* [SUPPLIED DATA]
** BEGIN **

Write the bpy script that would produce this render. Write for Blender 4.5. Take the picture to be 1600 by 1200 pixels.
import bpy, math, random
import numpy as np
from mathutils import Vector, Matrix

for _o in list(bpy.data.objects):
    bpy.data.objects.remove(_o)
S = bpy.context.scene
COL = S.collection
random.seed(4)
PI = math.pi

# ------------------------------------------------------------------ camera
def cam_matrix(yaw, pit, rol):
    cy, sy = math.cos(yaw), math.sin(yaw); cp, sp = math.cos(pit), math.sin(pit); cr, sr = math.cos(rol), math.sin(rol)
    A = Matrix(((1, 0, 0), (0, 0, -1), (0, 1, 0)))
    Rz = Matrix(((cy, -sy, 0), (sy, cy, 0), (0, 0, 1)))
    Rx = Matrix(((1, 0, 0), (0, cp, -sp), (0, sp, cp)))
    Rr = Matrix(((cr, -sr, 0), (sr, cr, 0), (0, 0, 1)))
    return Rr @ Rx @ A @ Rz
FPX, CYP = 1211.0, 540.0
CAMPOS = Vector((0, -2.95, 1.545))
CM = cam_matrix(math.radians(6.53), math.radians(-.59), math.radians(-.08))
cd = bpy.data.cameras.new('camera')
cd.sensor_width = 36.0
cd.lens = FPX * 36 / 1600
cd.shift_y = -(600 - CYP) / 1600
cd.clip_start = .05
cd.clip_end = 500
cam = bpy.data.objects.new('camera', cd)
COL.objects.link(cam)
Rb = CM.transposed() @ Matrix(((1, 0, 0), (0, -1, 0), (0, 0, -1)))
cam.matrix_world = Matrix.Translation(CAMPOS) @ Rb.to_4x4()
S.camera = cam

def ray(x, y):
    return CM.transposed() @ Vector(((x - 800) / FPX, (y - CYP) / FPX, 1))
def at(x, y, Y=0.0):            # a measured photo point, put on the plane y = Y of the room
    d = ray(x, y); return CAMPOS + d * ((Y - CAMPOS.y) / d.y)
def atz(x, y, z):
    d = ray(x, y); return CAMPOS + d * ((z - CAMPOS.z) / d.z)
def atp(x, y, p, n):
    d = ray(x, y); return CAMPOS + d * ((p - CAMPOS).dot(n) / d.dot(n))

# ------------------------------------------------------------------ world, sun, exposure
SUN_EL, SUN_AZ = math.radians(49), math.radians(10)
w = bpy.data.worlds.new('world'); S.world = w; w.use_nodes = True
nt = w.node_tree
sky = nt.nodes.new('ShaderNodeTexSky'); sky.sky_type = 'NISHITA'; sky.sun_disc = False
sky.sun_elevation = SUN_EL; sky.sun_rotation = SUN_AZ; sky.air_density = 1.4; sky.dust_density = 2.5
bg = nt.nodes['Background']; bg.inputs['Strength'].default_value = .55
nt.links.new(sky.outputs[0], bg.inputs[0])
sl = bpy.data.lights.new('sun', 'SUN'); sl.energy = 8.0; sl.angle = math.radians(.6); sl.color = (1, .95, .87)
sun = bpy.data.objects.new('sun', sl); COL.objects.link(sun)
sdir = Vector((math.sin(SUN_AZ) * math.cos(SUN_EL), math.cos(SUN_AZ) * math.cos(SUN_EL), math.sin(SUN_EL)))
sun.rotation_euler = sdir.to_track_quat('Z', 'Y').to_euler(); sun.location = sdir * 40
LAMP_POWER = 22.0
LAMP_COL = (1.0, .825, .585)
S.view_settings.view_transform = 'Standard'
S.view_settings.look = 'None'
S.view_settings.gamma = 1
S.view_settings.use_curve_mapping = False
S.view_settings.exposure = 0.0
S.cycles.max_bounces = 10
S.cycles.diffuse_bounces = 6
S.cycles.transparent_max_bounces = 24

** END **

* [PROBLEM REQUIREMENTS] Print, please, the lines from the first line of the material through the line that contains "PI = math.pi", exactly as written and with nothing added.

* [SOLUTION TO THIS PROBLEM]
Write the bpy script that would produce this render. Write for Blender 4.5. Take the picture to be 1600 by 1200 pixels.
import bpy, math, random
import numpy as np
from mathutils import Vector, Matrix

for _o in list(bpy.data.objects):
    bpy.data.objects.remove(_o)
S = bpy.context.scene
COL = S.collection
random.seed(4)
PI = math.pi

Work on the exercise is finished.